==== Data supplied
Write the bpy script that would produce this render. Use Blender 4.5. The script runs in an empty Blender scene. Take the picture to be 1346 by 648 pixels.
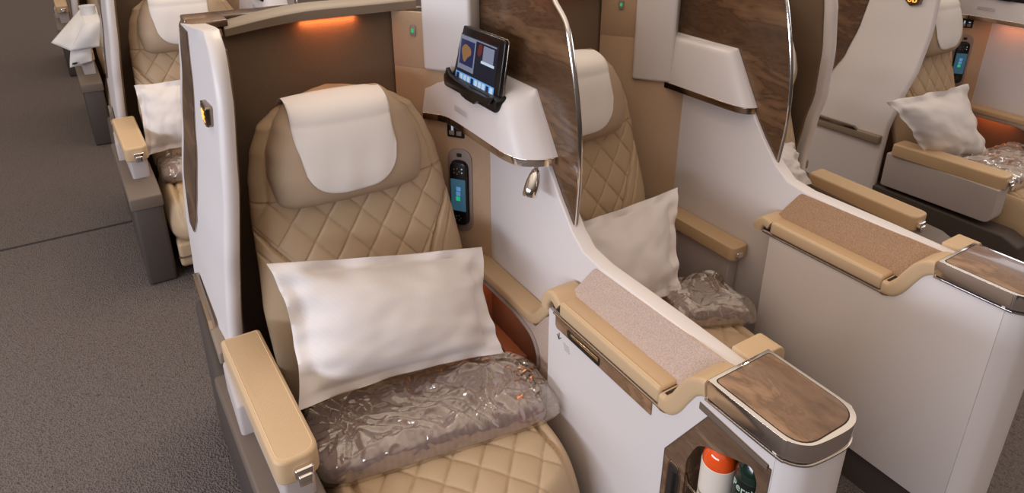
import bpy, bmesh, math, random
from mathutils import Vector, noise
from mathutils.geometry import tessellate_polygon
import numpy as np
R = math.radians
SC = bpy.context.scene
COL = SC.collection
# ------------------------------------------------------------------ camera
F, CX, CY, H = 884.0, 673.0, 190.0, 1.40
YAW, PIT = R(31.65), R(22.05)
cam_d = bpy.data.cameras.new('camera')
cam = bpy.data.objects.new('camera', cam_d); COL.objects.link(cam)
cam_d.sensor_width = 36; cam_d.lens = F / 1346 * 36
cam_d.shift_y = (CY - 324) / 1346
cam_d.clip_start = 0.02
cam.location = (0, 0, H); cam.rotation_euler = (math.pi / 2 - PIT, 0, -YAW)
SC.camera = cam
_fw = Vector((math.sin(YAW) * math.cos(PIT), math.cos(YAW) * math.cos(PIT), -math.sin(PIT)))
_rt = Vector((math.cos(YAW), -math.sin(YAW), 0)); _up = _rt.cross(_fw)
def pt(px, py, ax, v):
    """point of the plane ax=v seen at a pixel of the photograph (used to measure outlines on real planes)"""
    d = F * _fw + (px - CX) * _rt - (py - CY) * _up
    i = 'xyz'.index(ax); c = Vector((0, 0, H)); t = (v - c[i]) / d[i]
    return c + t * d
# ------------------------------------------------------------------ materials
def lin(c): return tuple(((v / 255 + .055) / 1.055) ** 2.4 if v > 10 else v / 255 / 12.92 for v in c) + (1,)
MATS = {}
def mat(name, rgb, rough=.5, metal=0, bump=0, bscale=400, vary=0, vscale=30, coat=0, sheen=0, emit=0, spec=.5, rgb2=None):
    m = bpy.data.materials.new(name); m.use_nodes = True; nt = m.node_tree; N = nt.nodes; L = nt.links
    b = N['Principled BSDF']; b.inputs['Base Color'].default_value = lin(rgb)
    b.inputs['Roughness'].default_value = rough; b.inputs['Metallic'].default_value = metal
    b.inputs['Specular IOR Level'].default_value = spec
    b.inputs['Coat Weight'].default_value = coat; b.inputs['Coat Roughness'].default_value = .05
    b.inputs['Sheen Weight'].default_value = sheen
    tc = N.new('ShaderNodeTexCoord')
    if vary or rgb2:
        n = N.new('ShaderNodeTexNoise'); n.inputs['Scale'].default_value = vscale; n.inputs['Detail'].default_value = 4
        L.new(tc.outputs['Object'], n.inputs['Vector'])
        r = N.new('ShaderNodeValToRGB'); c = lin(rgb); c2 = lin(rgb2) if rgb2 else tuple(x * (1 - vary) for x in c[:3]) + (1,)
        r.color_ramp.elements[0].color = c2; r.color_ramp.elements[1].color = c
        r.color_ramp.elements[0].position = .35; r.color_ramp.elements[1].position = .65
        L.new(n.outputs['Fac'], r.inputs['Fac']); L.new(r.outputs['Color'], b.inputs['Base Color'])
    if bump:
        n = N.new('ShaderNodeTexNoise'); n.inputs['Scale'].default_value = bscale; n.inputs['Detail'].default_value = 3
        L.new(tc.outputs['Object'], n.inputs['Vector'])
        bp = N.new('ShaderNodeBump'); bp.inputs['Strength'].default_value = bump; bp.inputs['Distance'].default_value = .002
        L.new(n.outputs['Fac'], bp.inputs['Height']); L.new(bp.outputs['Normal'], b.inputs['Normal'])
    if emit:
        b.inputs['Emission Color'].default_value = lin(rgb); b.inputs['Emission Strength'].default_value = emit
    MATS[name] = m; return m
def wood(name, dark, light, axis='Y', gloss=.25, scale=1.0):
    m = bpy.data.materials.new(name); m.use_nodes = True; nt = m.node_tree; N = nt.nodes; L = nt.links
    b = N['Principled BSDF']; b.inputs['Roughness'].default_value = gloss; b.inputs['Coat Weight'].default_value = .3; b.inputs['Coat Roughness'].default_value = .06
    tc = N.new('ShaderNodeTexCoord'); mp = N.new('ShaderNodeMapping')
    s = {'Y': (5, 2.2, 8), 'X': (1.6, 14, 14), 'D': (9, 3.0, 9)}[axis]
    mp.inputs['Scale'].default_value = tuple(v * scale for v in s)
    if axis == 'D': mp.inputs['Rotation'].default_value = (0, 0, R(60))
    L.new(tc.outputs['Object'], mp.inputs['Vector'])
    n = N.new('ShaderNodeTexNoise'); n.inputs['Scale'].default_value = 1.3; n.inputs['Detail'].default_value = 7; n.inputs['Distortion'].default_value = 1.1; n.inputs['Roughness'].default_value = .6
    L.new(mp.outputs['Vector'], n.inputs['Vector'])
    n2 = N.new('ShaderNodeTexNoise'); n2.inputs['Scale'].default_value = 9; n2.inputs['Detail'].default_value = 3
    L.new(mp.outputs['Vector'], n2.inputs['Vector'])
    mx = N.new('ShaderNodeMath'); mx.operation = 'MULTIPLY_ADD'; mx.inputs[1].default_value = .25; L.new(n2.outputs['Fac'], mx.inputs[0]); L.new(n.outputs['Fac'], mx.inputs[2])
    r = N.new('ShaderNodeValToRGB'); e = r.color_ramp.elements
    e[0].position = .42; e[0].color = lin(dark); e[1].position = .82; e[1].color = lin(light)
    k = e.new(.6); k.color = lin([(a * .5 + c * .5) for a, c in zip(dark, light)])
    k = e.new(.63); k.color = lin([(a * .72 + c * .28) for a, c in zip(dark, light)])
    k = e.new(.68); k.color = lin([(a * .35 + c * .65) for a, c in zip(dark, light)])
    L.new(mx.outputs[0], r.inputs['Fac']); L.new(r.outputs['Color'], b.inputs['Base Color'])
    MATS[name] = m; return m
def fabric_stripe(name, rgb, rgb2, freq=170):
    m = mat(name, rgb, .75, sheen=.2); nt = m.node_tree; N = nt.nodes; L = nt.links; b = N['Principled BSDF']
    tc = N.new('ShaderNodeTexCoord'); w = N.new('ShaderNodeTexWave'); w.bands_direction = 'Y'; w.inputs['Scale'].default_value = freq
    w.inputs['Distortion'].default_value = .3
    L.new(tc.outputs['UV'], w.inputs['Vector'])
    r = N.new('ShaderNodeValToRGB'); r.color_ramp.elements[0].color = lin(rgb2); r.color_ramp.elements[1].color = lin(rgb)
    L.new(w.outputs['Fac'], r.inputs['Fac']); L.new(r.outputs['Color'], b.inputs['Base Color'])
    n = N.new('ShaderNodeTexNoise'); n.inputs['Scale'].default_value = 12; n.inputs['Detail'].default_value = 5; L.new(tc.outputs['Object'], n.inputs['Vector'])
    bp = N.new('ShaderNodeBump'); bp.inputs['Strength'].default_value = .25; bp.inputs['Distance'].default_value = .004
    L.new(n.outputs['Fac'], bp.inputs['Height']); L.new(bp.outputs['Normal'], b.inputs['Normal']); return m
LEATHER = mat('tan_leather', (186, 160, 130), .45, bump=.25, bscale=500, spec=.4)
PADL = mat('armrest_leather', (203, 173, 137), .42, bump=.25, bscale=500, spec=.4)
HEADL = mat('headrest_leather', (178, 154, 130), .5, bump=.25, bscale=500, spec=.35)
WHITE = mat('white_shell_plastic', (222, 214, 213), .38, bump=.08, bscale=900)
SILVERP = mat('lilac_grey_panel', (188, 177, 175), .5, bump=.15, bscale=700)
BROWNF = mat('brown_wall_fabric', (122, 100, 80), .9, bump=.5, bscale=700, vary=.15, vscale=350)
TANF = mat('tan_wall_fabric', (190, 160, 132), .85, bump=.3, bscale=700, vary=.06, vscale=300)
PINKF = mat('speckled_beige_fabric', (205, 182, 168), .9, bump=.5, bscale=600, rgb2=(180, 156, 142), vscale=420)
SHADEINS = mat('speckled_fabric_shaded', (178, 142, 112), .9, bump=.5, bscale=600, rgb2=(150, 116, 88), vscale=420)  # beige inset fabric with the middle suite's shade mixed into its colour
TAUPE = mat('taupe_plastic', (108, 94, 84), .5, bump=.1, bscale=600)
DTAUPE = mat('dark_taupe_plastic', (74, 64, 60), .55, bump=.2, bscale=600)
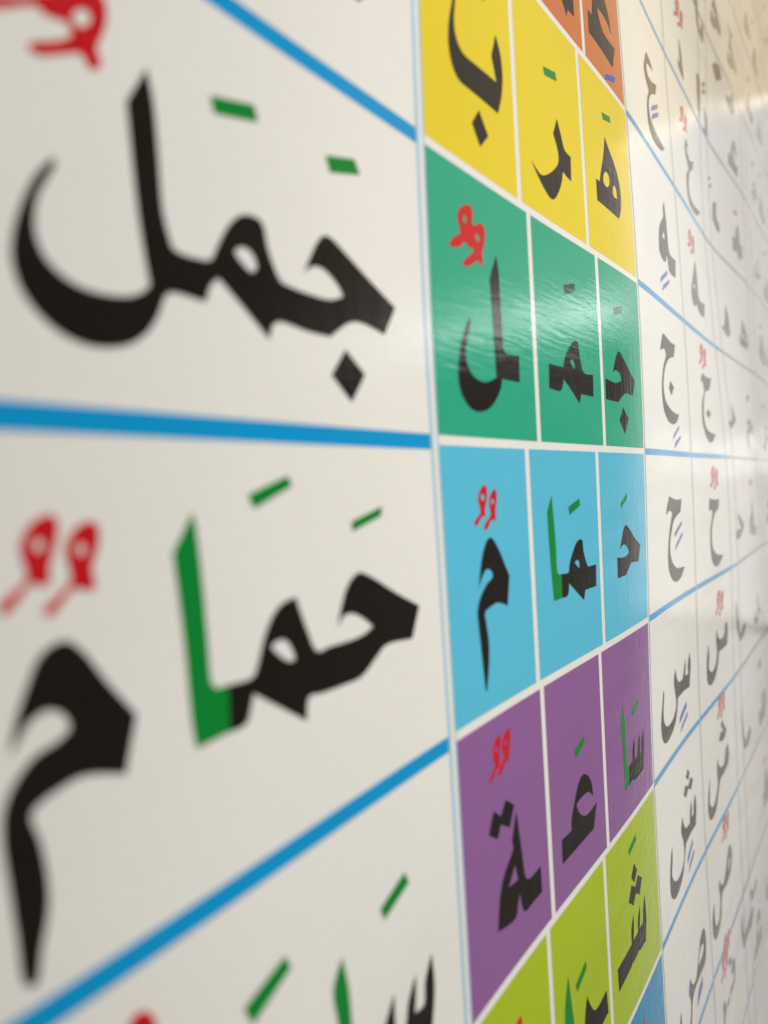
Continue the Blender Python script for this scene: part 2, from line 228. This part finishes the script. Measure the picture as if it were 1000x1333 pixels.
('', 'vowel_mark', 'blue', '565.7,-174.9* 565.8,-178.9* 542.7,-184.8* 544.7,-181.1*'),
('', 'vowel_mark', 'blue', '569.4,-182.9* 567.8,-185.6* 544.6,-191.6* 548.7,-188.3*'),
('', 'letter_dot', 'black', '561.8,-222.1* 566.6,-226.2* 562.0,-230.2* 556.0,-226.3*'),
('', 'letter_dot', 'black', '570.3,-230.7* 576.4,-234.5* 569.6,-239.5* 560.9,-235.6* 553.2,-239.5* 546.6,-235.5* 552.5,-230.7* 561.1,-234.4*'),
('', 'letter', 'black', '580.9,-246.6* 583.6,-255.7 578.7,-268.6* 561.2,-267.9 545.6,-268.8* 540.8,-275.6 532.2,-284.4 518.1,-288.8 504.0,-287.6 496.1,-280.7 496.2,-270.4 500.4,-260.4 505.5,-253.6* 504.8,-262.3 501.4,-270.5 508.3,-277.8 521.8,-281.3 535.7,-278.1 540.2,-272.1 539.1,-264.5 533.9,-255.3 539.3,-247.9* 542.4,-253.9 548.0,-258.9 561.0,-260.4* 564.0,-252.5 567.9,-247.3* 569.4,-252.9 566.5,-258.4* 574.2,-258.9* 576.7,-251.4'),
('', 'vowel_mark', 'blue', '567.5,-274.1* 566.6,-277.5* 547.3,-284.0* 549.9,-279.5*'),
('', 'vowel_mark', 'blue', '570.5,-282.5* 569.3,-285.3* 549.9,-291.2* 554.0,-287.0*'),
('', 'letter', 'black', '586.3,-348.1 590.6,-355.4 585.9,-371.2 568.4,-371.9 549.9,-371.4 539.0,-374.1 534.9,-381.3 528.3,-393.3 515.6,-395.4 502.8,-388.6 496.9,-377.2 500.4,-368.0 505.6,-362.0* 505.2,-370.2 504.2,-378.0 512.3,-387.0 523.2,-388.4 532.2,-379.7 534.4,-372.2 530.2,-364.1 536.1,-357.1* 538.7,-361.8 547.0,-367.3 555.5,-366.3 564.3,-357.8 575.3,-349.2|579.6,-356.1 582.7,-359.9 577.4,-363.2 561.2,-363.7* 568.7,-356.8'),
('', 'vowel_mark', 'blue', '573.1,-376.6* 571.2,-382.8* 551.0,-386.5* 558.7,-379.0*'),
('', 'letter', 'black', '666.4,337.9* 672.7,331.1 677.3,321.1 680.7,309.5* 670.7,310.9 660.6,313.8 658.2,318.3* 667.7,316.9*'),
('', 'letter', 'black', '676.1,260.8* 687.7,256.9* 677.7,254.8 680.3,250.0 689.9,247.1 706.9,252.5* 702.5,243.7* 686.4,236.9 678.0,225.6 677.5,216.0 693.9,212.4 731.2,216.3* 716.0,208.8* 691.2,205.8 673.1,209.0 666.8,217.4 670.6,229.8 681.5,238.1 673.4,244.8 669.8,251.9'),
('', 'letter', 'black', '680.1,161.7* 683.5,151.0 683.7,139.6 685.3,131.3 714.1,131.8* 704.1,118.1* 682.3,119.3 670.7,123.8 661.1,120.2* 652.3,124.1 652.6,133.3 664.1,144.9|667.3,140.0 671.9,138.2 660.9,135.5'),
('', 'letter', 'black', '672.5,68.1* 687.1,66.2 711.2,67.2* 698.3,56.6 678.9,53.0 670.7,44.8 665.7,35.1 668.6,25.9 676.7,21.6 710.1,18.5* 695.3,12.6 682.7,11.3 668.1,17.5 658.5,28.2 661.5,42.3 674.1,53.6 671.7,60.0 662.1,60.9*'),
('', 'letter_dot', 'black', '685.8,39.2* 697.1,36.0* 685.2,31.5* 676.7,34.8*'),
('', 'letter', 'black', '668.0,-34.6* 685.0,-36.2 706.4,-36.4* 701.0,-44.1 686.9,-47.3 677.3,-53.5 670.7,-63.5 671.7,-73.0 682.6,-80.6 713.2,-85.0* 697.4,-90.8 680.8,-91.5 668.3,-84.9 664.4,-74.2 666.0,-60.3 676.7,-47.7 676.0,-44.9 664.0,-44.3*'),
('', 'letter', 'black', '721.4,-143.9* 724.5,-153.6 720.3,-164.0* 700.4,-164.1 684.6,-163.9 679.7,-171.6 664.3,-181.6 646.4,-183.0 637.8,-177.3 637.7,-163.6 644.7,-149.5* 646.5,-158.1 644.2,-168.7 656.5,-174.2 670.5,-170.6 677.3,-162.5 675.1,-154.4 676.6,-143.1* 682.6,-151.0 694.2,-154.6 709.6,-152.9 714.2,-145.7'),
('', 'letter_dot', 'black', '688.7,-221.6* 695.2,-227.8 705.3,-234.7* 695.5,-239.3* 683.0,-239.0* 673.0,-235.1* 682.2,-230.0* 691.7,-232.7 683.1,-225.4*'),
('', 'letter', 'black', '709.6,-248.0* 712.7,-259.0 706.0,-264.9* 687.3,-266.7 671.3,-267.2 663.6,-274.1 651.9,-284.0 631.2,-285.6 623.3,-277.8 624.8,-265.8 633.2,-252.4* 631.1,-262.6 629.9,-272.1 641.8,-278.4 654.1,-274.5 661.9,-266.8 661.1,-257.1 664.6,-246.8* 667.9,-253.6 678.9,-259.1 691.4,-259.3 698.4,-250.6'),
('', 'letter', 'black', '699.5,-333.0 705.2,-343.5 700.1,-351.5 696.6,-354.0 679.2,-357.2 658.8,-355.6 653.0,-361.5 650.6,-369.9 640.2,-376.1 623.2,-376.2 617.1,-368.1 618.8,-356.2 626.8,-348.1* 625.0,-357.4 628.3,-367.3 639.8,-369.3 647.6,-362.8 649.8,-355.3 646.5,-346.1 650.5,-340.8* 653.8,-346.6 665.2,-350.9 677.2,-345.4 682.9,-340.0 689.7,-334.9|695.8,-340.5 697.1,-346.1 683.3,-352.1* 688.2,-344.3'),
('', 'letter', 'black', '692.5,-427.3 695.4,-437.5 689.9,-445.6 669.5,-445.8 653.1,-444.9 643.8,-448.9 639.3,-458.4* 634.9,-455.7* 639.3,-446.2 638.8,-439.3 644.1,-435.8* 648.3,-443.0 660.6,-447.4 673.9,-440.5 681.2,-429.7|686.9,-435.8 688.2,-441.6 670.5,-442.4* 677.2,-435.4'),
('', 'letter_dot', 'black', '677.9,-417.9* 681.5,-424.9* 670.5,-423.8* 669.4,-418.3*'),
('', 'letter', 'black', '803.3,-437.0 796.7,-445.2 762.4,-445.8 741.0,-446.5* 735.0,-432.7 735.4,-409.4* 745.0,-433.5 761.3,-437.5 784.2,-435.6'),
('', 'letter_dot', 'black', '794.4,-415.6* 811.0,-425.6* 805.3,-431.0* 791.6,-424.5*'),
('', 'letter', 'black', '785.7,-238.9* 793.6,-264.4 802.1,-273.6 831.2,-267.3* 837.1,-274.8 803.8,-280.9 790.0,-277.8* 784.2,-259.4'),
('', 'letter', 'black', '770.6,-131.8* 780.9,-155.0 786.2,-165.8 816.9,-163.4 829.2,-163.2* 819.2,-171.8 788.2,-174.9* 773.4,-159.1'),
('', 'letter', 'black', '799.5,-52.9* 829.4,-63.5 837.3,-67.4 808.5,-76.7 785.6,-77.2* 783.6,-70.5 814.9,-68.2 801.6,-58.5'),
('', 'letter', 'black', '832.6,153.1* 841.9,142.0 842.7,125.8 829.7,119.4* 799.1,125.0* 818.7,132.5'),
('', 'letter', 'black', '806.2,52.5* 815.4,44.1 826.7,38.0 791.8,27.4* 782.0,33.4 803.9,36.8'),
('', 'letter', 'black', '805.6,247.1* 822.7,250.8* 819.8,237.7 833.7,228.9 826.4,222.0* 801.2,229.4*'),
('', 'letter', 'black', '739.9,340.3* 749.8,344.5* 753.1,339.8 754.0,319.7 749.1,301.5* 742.5,315.2'),
('', 'letter', 'black', '771.1,324.9* 787.1,316.8 788.6,301.3* 766.1,301.7* 778.1,309.2'),
('', 'letter', 'black', '736.2,404.3* 746.4,407.4 752.5,392.3 762.6,388.9 769.2,403.3* 776.1,391.0 772.6,381.1* 746.6,384.5'),
('', 'letter', 'black', '831.5,389.8* 855.1,394.3 863.0,386.1* 835.6,373.7* 816.6,381.3*'),
('', 'letter', 'black', '886.5,380.3* 913.3,387.2 925.7,398.3* 936.3,382.5 920.3,371.5* 894.9,374.0'),
('', 'letter', 'black', '898.4,462.9* 941.6,466.1* 914.8,443.9* 925.5,459.9'),
('', 'letter', 'black', '767.9,344.4 775.2,347.8 778.8,347.1 775.0,343.8 767.6,340.4 764.1,341.1'),
('', 'letter', 'black', '768.5,337.9 775.9,341.3 779.4,340.6 775.6,337.4 768.2,334.0 764.7,334.7'),
('', 'letter', 'black', '789.4,265.7 796.0,268.1 798.9,267.3 795.5,264.9 788.8,262.5 785.8,263.2'),
('', 'letter', 'black', '792.9,259.7 799.4,262.1 802.3,261.3 798.9,258.8 792.2,256.5 789.3,257.3'),
]
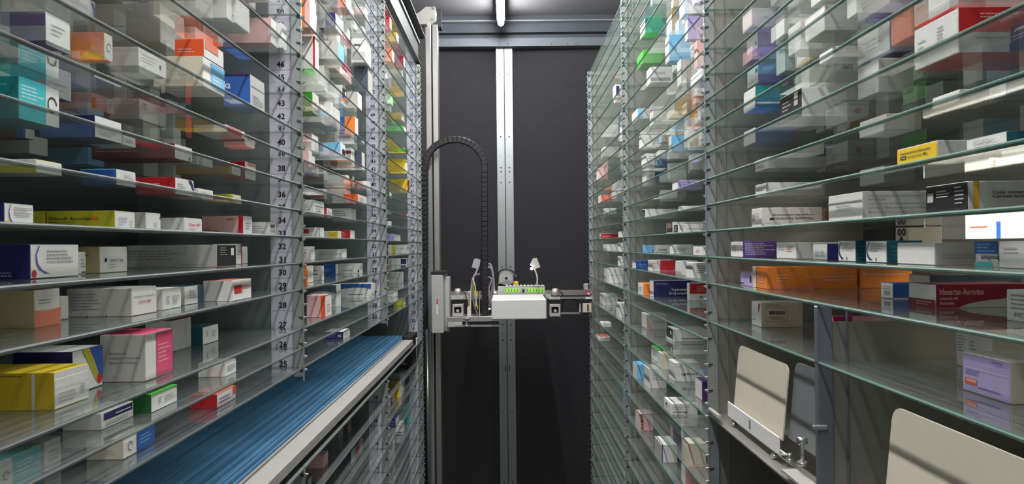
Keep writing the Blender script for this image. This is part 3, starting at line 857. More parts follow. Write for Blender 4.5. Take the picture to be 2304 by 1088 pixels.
========
What is asked
Show the lines of the material that contain the word "Write".

Exercise output
Write the bpy script that would produce this render. Use Blender 4.5. The script runs in an empty Blender scene. Take the picture to be 1346 by 648 pixels.
Keep writing the Blender script for this image. This is part 3, starting at line 857. More parts follow. Write for Blender 4.5. Take the picture to be 2304 by 1088 pixels.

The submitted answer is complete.